Em novembro, a capacidade de geração de energia solar no Brasil alcançou 22 gigawatts (GW) na soma das usinas de grande porte em solo, responsáveis por 7 GW, e dos sistemas de geração própria em telhados, sobre galpões e em pequenos terrenos, que respondem por 15 GW. “A geração solar é a que mais cresce no país e as usinas fotovoltaicas flutuantes apresentam um grande potencial para expandir ainda mais a geração de energia renovável”, diz Sauaia.

A experiência brasileira

O Brasil tem apenas usinas fotovoltaicas flutuantes experimentais. A Centrais Elétricas Brasileiras (Eletrobras) mantém uma geração de 5 megawatts (MW) na usina hidrelétrica de Balbina, no Amazonas, e uma geração de 1 MW no reservatório da hidrelétrica de Sobradinho, na Bahia. A Companhia de Energia de São Paulo (Cesp) produz 50 quilowatts (kW) na usina de Rosana, em São Paulo.

Uma das usinas flutuantes experimentais brasileiras, no reservatório da hidrelétrica de Sobradinho, na Bahia (Foto: Eletrobras-CHESF)

No arquipélago de Fernando de Noronha, em Pernambuco, o grupo Neoenergia e a Companhia Pernambucana de Saneamento (Compesa) anunciaram em outubro do ano passado a construção de uma usina fotovoltaica flutuante no espelho d’água do açude do Xaréu, uma área de 4.900 m2. Estima-se que o sistema terá uma geração anual de 1.238 megawatt-hora (MWh) e será responsável por suprir mais de 40% do consumo de energia na ilha. A troca de geração térmica por solar reduzirá em 1,6 mil toneladas de dióxido de carbono (CO2) emitido anualmente em Fernando de Noronha. O investimento é estimado em R$ 10 milhões.

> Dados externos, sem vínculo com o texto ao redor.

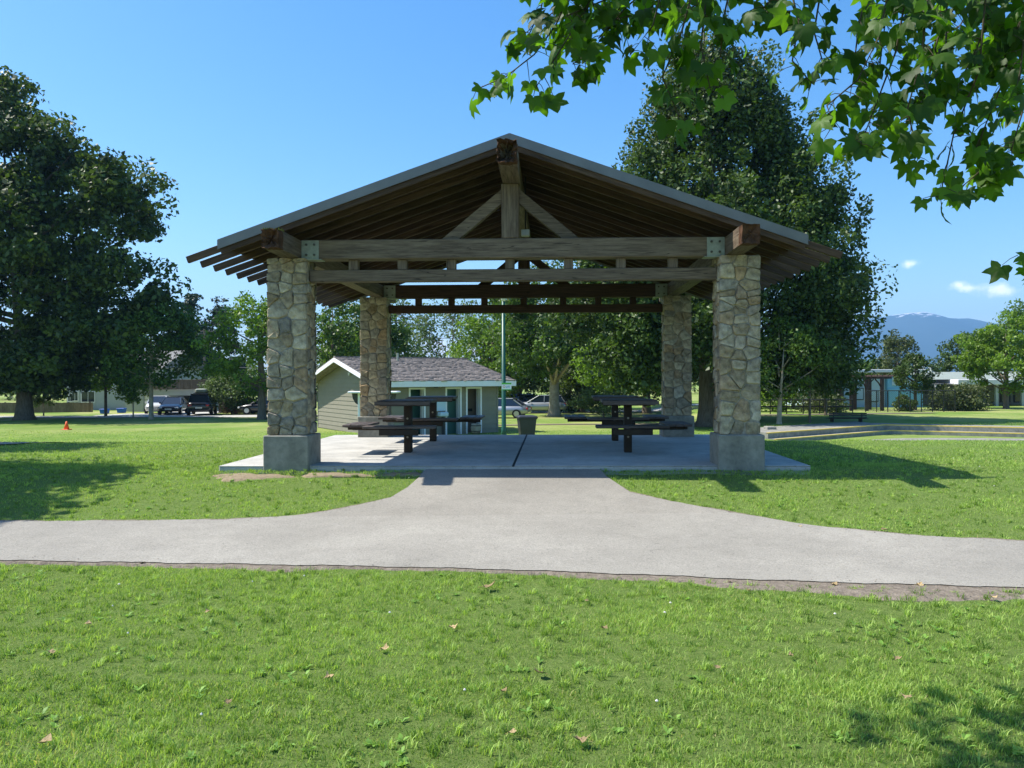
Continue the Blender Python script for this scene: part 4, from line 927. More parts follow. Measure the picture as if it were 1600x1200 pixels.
# pale blue community building and school
BD = 64; bx = lambda q, d=BD: at(q, 0, d).x; bzz = gz(bx(1400), BD)-.2
bb = thing('blue_building', 'low pale blue and white flat roofed building behind the pergola', 'building', (bx(1380), BD+4, bzz))
wall_box('wall', bx(1262), bx(1381), BD, BD+8, bzz, at(1350, 587, BD).z, 'paleblue', bb); wall_box('blue_wall', bx(1381)+.02, bx(1436), BD-.4, BD+8, bzz, at(1400, 586, BD).z, 'sky_blue', bb)
MB().cbox((bx(1260), BD-.6, at(0, 587, BD).z+.01), (bx(1440), BD+8.2, at(0, 587, BD).z+.25), .02).build('roof_edge', 'white', bb)
for (a, c, y0, y1, m) in ((1383, 1428, 607, 640, 'sky_blue'), (1388, 1424, 590, 602, 'paleblue')):
    zb, zt_ = at(a, y1, BD).z, at(a, y0, BD).z; MB().cbox((bx(a), BD-.46, max(zb, bzz)), (bx(c), BD-.401, zt_), .01).build('panel', m, bb)
for (a, c, y0, y1) in ((1329, 1347, 606, 625), (1356, 1370, 610, 628), (1300, 1316, 607, 624)):
    zb, zt_ = at(a, y1, BD).z, at(a, y0, BD).z; w_ = MB().cbox((bx(a), BD-.07, zb), (bx(c), BD-.001, zt_), .01).build('window', 'darkmetal', bb); MB().box((bx(a)+.07, BD-.08, zb+.07), (bx(c)-.07, BD-.0705, zt_-.07)).build('pane', 'paleblue' if a != 1300 else 'glass', w_)
sc = thing('school_building', 'long low building with white fascia and deep shaded front at far right', 'building', (bx(1520), BD+6, bzz)); SD = 66; z606, z598 = at(0, 606, SD).z, at(0, 599, SD).z
sx = lambda q: at(q, 0, SD).x
wall_box('back_wall', sx(1437), sx(1760), SD+3, SD+12, bzz, z606, 'greywall', sc); MB().cbox((sx(1492), SD-.3, z606), (sx(1770), SD+12, z598+.05), .03).build('fascia', 'white', sc)
MB().cbox((sx(1438), SD+.3, z606-.05), (sx(1491), SD+12, z606+.1), .03).build('flat_roof', 'greywall', sc)
b = MB(); x0, x1 = sx(1450), sx(1760); b.add([(x0, SD+1, z598+.06), (x1, SD+1, z598+.06), (x1, SD+12, z598+.06), (x0, SD+12, z598+.06), (x0+1, SD+6, at(0, 586, SD).z), (x1, SD+6, at(0, 586, SD).z)], [(0, 3, 2, 1), (0, 1, 5, 4), (2, 3, 4, 5), (0, 4, 3), (1, 2, 5)]); b.build('roof', 'plate', sc)
for q in (1462, 1500, 1556, 1597, 1640, 1700): MB().cbox((sx(q)-.12, SD, bzz), (sx(q)+.12, SD+.24, z606-.002), .01).build('column', 'housewhite', sc)
for q in range(1505, 1740, 22): w_ = MB().box((sx(q), SD+2.93, z606-1.6), (sx(q+16), SD+2.999, z606-.4)).build('window', 'darkmetal', sc); MB().box((sx(q)+.08, SD+2.9, z606-1.52), (sx(q+16)-.08, SD+2.929, z606-.48)).build('pane', 'glass', w_)
MB().box((sx(1438), SD+2.9, bzz), (sx(1443), SD+2.999, z606-.3)).build('door', 'white', sc)
# chain link fence and rail fence
def wire_fence(px0, px1, d, ytop, label, mesh=True, n=8):
    z0 = gz(at((px0+px1)/2, 0, d).x, d); zt = at(0, ytop, d).z; x0, x1 = at(px0, 0, d).x, at(px1, 0, d).x
    t = thing('wire_fence' if mesh else 'rail_fence', label, 'fence', (x0, d, z0))
    for k in range(n+1): x = x0+(x1-x0)*k/n; MB().tube([(x, d, z0-.1), (x, d, zt)], .035, 6).build('post', 'darkmetal', t)
    for zz in ([zt-.03] if mesh else [zt-.05, (zt+z0)/2]): MB().tube([(x0, d, zz), (x1, d, zz)], .03 if mesh else .05, 6).build('rail', 'darkmetal', t)
    if mesh:
        b = MB(); L = x1-x0; H = zt-z0; k = -H
        while k < L:
            for sgn in (1, -1):
                a, c = (k, k+H); 
                ta, tb = max(0, -a/H), min(1, (L-a)/H)
                if tb > ta:
                    za, zb = (ta*H, tb*H) if sgn > 0 else (H-ta*H, H-tb*H); p, q = Vector((x0+a+ta*H, d-.03*sgn, z0+za)), Vector((x0+a+tb*H, d-.03*sgn, z0+zb)); b.tube([p, q], .004, 3, False)
            k += .14
        o = b.build('wire_mesh', 'wire', t); o['kind'] = 'stuff'
wire_fence(1350, 1490, 55, 614, 'chain link fence in front of the blue wall and shrubs')
wire_fence(1150, 1330, 52, 627, 'dark two rail fence behind the small trees at right', False, 7)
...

De acordo com Ana Christina Mascarenhas, superintendente de eficiência energética da Neoenergia,
a instalação da usina sobre o açude do Xaréu, que responde por cerca de 25% dá água distribuída na ilha, é importante porque há uma limitação de terrenos para a instalação de sistemas fotovoltaicos em Fernando de Noronha.“A possibilidade de evitar a evaporação e reter água no reservatório também influenciou a decisão, apesar de não ter sido o motivo principal”, afirma Mascarenhas.